SET EXERCISE: Please say how many lines of the listing hold "pixels", with no other words in the answer.

RECORDS TO USE:
>> Begin
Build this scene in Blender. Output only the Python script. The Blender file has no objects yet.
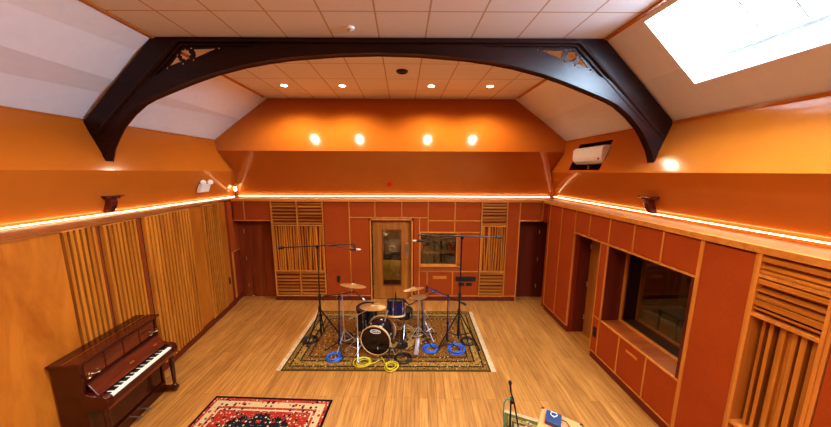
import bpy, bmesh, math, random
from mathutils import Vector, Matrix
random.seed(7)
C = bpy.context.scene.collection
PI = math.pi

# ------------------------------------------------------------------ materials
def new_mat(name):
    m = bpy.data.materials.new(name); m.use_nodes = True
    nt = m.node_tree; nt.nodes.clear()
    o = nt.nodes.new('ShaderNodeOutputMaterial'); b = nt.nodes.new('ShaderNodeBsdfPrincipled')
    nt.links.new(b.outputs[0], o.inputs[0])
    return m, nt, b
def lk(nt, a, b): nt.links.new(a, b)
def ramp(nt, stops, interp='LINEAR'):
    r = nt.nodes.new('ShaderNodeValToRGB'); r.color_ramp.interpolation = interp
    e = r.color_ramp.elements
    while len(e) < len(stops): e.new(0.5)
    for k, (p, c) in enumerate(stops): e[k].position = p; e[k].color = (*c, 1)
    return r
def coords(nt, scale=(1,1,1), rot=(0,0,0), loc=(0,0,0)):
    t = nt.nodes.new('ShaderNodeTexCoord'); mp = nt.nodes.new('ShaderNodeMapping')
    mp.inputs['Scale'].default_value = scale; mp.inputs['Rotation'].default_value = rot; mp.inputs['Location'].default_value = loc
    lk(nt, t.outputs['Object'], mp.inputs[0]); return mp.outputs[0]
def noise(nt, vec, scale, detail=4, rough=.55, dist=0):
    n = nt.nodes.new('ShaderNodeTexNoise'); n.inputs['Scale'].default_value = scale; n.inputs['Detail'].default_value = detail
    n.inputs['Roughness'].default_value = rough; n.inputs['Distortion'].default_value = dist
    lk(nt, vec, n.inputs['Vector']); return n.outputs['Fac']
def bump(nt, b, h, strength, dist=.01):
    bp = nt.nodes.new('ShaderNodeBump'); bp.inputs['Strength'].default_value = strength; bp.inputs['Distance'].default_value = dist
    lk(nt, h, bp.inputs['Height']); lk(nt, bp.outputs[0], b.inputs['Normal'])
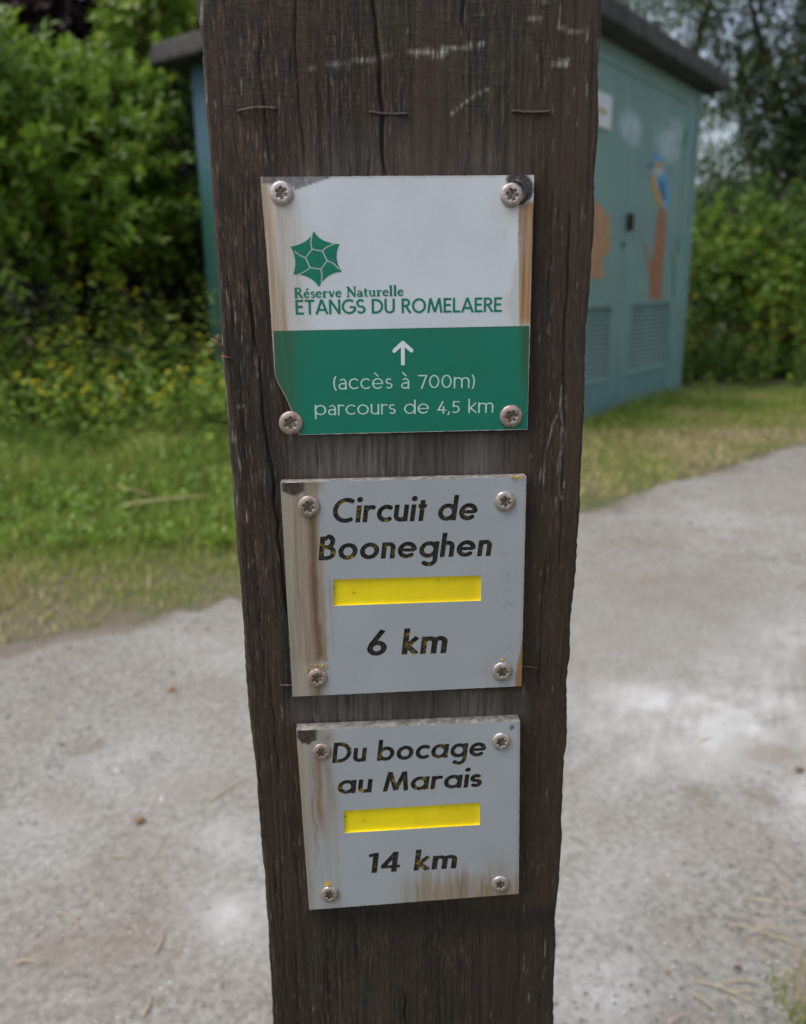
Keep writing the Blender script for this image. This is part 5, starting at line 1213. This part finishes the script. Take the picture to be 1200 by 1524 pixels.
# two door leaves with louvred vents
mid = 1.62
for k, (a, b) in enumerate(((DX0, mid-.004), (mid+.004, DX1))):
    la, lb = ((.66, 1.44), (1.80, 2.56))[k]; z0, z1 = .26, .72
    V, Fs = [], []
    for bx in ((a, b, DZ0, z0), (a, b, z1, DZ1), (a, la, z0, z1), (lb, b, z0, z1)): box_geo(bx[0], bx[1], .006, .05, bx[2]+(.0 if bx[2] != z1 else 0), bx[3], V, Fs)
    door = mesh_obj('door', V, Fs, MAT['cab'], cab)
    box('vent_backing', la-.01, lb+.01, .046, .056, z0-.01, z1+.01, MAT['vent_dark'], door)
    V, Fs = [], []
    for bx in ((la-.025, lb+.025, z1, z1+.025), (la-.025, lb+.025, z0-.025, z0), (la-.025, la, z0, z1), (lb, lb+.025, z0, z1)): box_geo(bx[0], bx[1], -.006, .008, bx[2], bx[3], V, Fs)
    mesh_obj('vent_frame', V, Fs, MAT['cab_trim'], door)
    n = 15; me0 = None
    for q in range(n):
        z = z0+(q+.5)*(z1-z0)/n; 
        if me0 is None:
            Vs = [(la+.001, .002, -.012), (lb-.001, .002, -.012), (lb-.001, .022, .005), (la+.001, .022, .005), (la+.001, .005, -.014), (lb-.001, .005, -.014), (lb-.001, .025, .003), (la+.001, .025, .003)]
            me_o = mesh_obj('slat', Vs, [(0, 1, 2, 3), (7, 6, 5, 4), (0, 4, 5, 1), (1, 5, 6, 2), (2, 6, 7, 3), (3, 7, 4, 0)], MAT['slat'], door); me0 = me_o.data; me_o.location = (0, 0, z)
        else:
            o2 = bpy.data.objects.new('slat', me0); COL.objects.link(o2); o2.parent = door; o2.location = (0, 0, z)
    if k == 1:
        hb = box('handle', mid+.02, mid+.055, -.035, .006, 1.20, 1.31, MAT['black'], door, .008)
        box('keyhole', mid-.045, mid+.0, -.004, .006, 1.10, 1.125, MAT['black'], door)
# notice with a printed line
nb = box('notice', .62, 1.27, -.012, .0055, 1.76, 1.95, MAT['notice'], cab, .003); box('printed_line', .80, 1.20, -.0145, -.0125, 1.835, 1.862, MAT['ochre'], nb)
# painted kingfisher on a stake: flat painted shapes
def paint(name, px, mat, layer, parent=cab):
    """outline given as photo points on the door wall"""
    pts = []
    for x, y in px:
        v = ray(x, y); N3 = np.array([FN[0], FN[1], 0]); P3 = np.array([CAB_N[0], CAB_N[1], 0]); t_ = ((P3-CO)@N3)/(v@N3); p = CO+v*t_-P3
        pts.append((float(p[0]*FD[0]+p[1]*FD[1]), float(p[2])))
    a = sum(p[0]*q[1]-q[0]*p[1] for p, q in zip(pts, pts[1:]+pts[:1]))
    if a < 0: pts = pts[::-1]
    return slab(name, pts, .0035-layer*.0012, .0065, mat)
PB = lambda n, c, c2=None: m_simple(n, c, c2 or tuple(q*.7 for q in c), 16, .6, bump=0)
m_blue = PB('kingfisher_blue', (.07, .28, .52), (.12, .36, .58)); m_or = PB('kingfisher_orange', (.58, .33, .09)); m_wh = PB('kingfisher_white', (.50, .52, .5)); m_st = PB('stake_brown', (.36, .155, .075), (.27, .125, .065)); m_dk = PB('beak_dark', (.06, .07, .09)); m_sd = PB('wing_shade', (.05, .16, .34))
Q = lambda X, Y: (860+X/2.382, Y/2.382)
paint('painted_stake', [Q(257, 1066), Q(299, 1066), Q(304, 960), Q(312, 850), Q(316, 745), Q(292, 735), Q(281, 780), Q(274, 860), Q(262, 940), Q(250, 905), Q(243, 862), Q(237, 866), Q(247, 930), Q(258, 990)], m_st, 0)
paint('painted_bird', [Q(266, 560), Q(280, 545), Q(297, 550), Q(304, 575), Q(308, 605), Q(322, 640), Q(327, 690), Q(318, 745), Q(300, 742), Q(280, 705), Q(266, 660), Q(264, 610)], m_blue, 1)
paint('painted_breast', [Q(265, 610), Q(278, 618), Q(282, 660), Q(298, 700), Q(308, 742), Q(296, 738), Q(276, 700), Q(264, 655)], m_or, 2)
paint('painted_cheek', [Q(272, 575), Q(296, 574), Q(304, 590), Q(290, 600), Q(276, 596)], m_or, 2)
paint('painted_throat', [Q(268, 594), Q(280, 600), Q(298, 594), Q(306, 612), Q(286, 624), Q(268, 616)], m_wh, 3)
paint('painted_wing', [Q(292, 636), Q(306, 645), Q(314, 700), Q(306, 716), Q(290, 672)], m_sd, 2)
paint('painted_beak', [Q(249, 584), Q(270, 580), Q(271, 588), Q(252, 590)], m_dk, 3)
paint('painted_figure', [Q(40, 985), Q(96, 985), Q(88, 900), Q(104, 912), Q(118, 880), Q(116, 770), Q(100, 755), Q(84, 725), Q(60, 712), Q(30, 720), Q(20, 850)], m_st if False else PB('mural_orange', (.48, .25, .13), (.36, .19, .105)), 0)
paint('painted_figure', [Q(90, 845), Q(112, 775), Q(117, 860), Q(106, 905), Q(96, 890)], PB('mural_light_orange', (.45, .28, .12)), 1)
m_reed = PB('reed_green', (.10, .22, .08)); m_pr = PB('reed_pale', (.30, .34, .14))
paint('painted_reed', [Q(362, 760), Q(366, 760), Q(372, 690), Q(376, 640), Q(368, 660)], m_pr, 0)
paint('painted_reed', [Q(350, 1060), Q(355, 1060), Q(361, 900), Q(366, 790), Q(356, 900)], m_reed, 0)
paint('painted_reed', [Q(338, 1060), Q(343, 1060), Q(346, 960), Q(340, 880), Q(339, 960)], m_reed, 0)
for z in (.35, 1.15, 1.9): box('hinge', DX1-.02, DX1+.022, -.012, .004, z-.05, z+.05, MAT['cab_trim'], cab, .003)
>> End
>> Begin
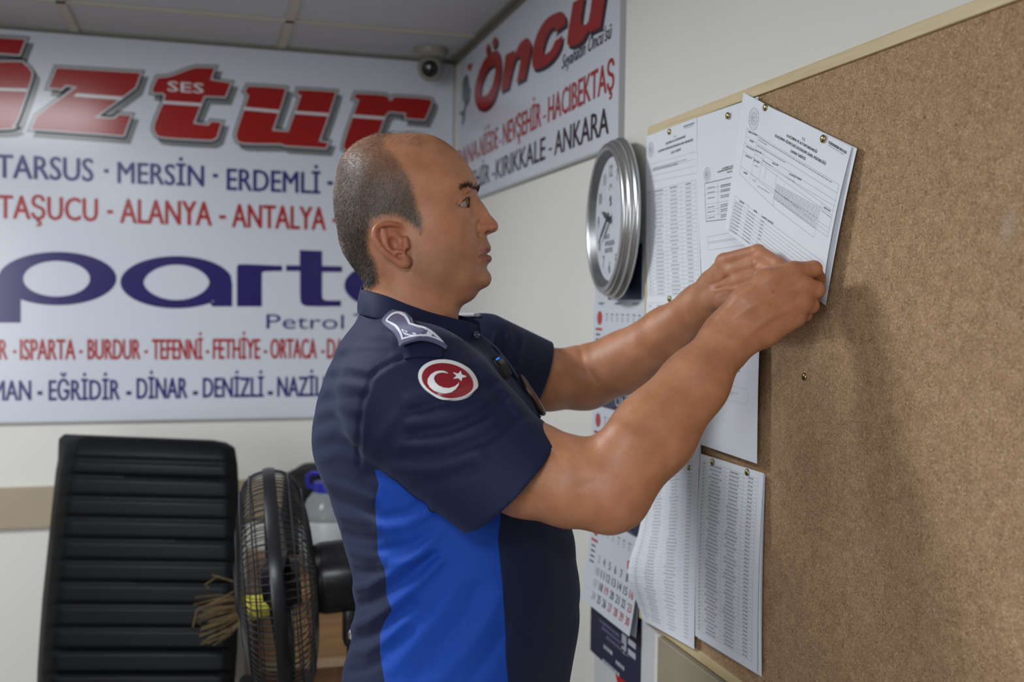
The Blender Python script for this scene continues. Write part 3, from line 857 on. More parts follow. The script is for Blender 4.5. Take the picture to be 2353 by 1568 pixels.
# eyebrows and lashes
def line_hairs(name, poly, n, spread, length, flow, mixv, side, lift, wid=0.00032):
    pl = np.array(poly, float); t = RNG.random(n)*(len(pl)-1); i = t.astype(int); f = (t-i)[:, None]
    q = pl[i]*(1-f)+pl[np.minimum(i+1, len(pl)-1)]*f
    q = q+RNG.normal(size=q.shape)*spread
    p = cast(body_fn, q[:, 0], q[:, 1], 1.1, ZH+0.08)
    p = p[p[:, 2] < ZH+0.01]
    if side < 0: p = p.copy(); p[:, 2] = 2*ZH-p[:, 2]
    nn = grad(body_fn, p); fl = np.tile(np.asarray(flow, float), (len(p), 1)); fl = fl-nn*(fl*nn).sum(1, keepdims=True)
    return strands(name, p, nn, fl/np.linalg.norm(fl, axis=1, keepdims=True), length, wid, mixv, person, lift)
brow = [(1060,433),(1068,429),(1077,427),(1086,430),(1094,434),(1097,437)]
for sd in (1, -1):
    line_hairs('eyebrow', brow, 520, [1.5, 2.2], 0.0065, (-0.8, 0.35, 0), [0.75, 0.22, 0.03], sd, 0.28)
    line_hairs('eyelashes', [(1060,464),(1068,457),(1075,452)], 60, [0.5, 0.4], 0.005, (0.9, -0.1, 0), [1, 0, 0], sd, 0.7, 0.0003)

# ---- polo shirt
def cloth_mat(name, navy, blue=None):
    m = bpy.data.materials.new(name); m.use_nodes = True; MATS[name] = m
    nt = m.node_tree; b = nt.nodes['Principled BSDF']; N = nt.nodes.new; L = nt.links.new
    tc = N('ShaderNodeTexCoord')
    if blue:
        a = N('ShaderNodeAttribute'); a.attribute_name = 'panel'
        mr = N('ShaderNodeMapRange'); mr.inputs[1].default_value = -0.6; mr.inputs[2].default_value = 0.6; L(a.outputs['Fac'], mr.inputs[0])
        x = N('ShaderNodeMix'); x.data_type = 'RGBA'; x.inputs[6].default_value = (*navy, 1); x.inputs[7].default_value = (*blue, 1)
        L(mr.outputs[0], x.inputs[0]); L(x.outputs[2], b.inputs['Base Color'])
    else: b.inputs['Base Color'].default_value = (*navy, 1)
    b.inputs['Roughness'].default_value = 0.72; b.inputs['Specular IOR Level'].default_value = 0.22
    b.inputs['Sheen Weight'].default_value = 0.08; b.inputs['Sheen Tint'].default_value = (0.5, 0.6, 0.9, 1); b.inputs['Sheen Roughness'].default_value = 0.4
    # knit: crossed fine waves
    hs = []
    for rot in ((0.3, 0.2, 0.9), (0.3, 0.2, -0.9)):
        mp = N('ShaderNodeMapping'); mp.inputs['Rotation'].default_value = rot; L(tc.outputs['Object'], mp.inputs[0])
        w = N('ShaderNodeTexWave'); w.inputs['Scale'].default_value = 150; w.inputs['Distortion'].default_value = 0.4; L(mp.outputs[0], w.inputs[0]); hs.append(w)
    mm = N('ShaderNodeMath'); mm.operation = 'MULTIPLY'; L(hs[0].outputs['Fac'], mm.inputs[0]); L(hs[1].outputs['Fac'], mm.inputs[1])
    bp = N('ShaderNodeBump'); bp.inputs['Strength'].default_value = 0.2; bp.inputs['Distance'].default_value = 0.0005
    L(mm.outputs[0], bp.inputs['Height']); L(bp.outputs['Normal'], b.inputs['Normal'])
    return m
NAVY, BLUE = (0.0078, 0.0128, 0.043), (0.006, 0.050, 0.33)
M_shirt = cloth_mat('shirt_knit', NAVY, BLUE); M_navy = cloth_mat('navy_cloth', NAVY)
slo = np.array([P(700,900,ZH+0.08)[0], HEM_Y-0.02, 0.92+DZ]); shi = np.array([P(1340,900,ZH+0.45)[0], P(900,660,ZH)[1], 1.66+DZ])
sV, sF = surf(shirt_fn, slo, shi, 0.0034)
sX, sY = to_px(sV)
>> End
RESPONSE TO THE EXERCISE: 2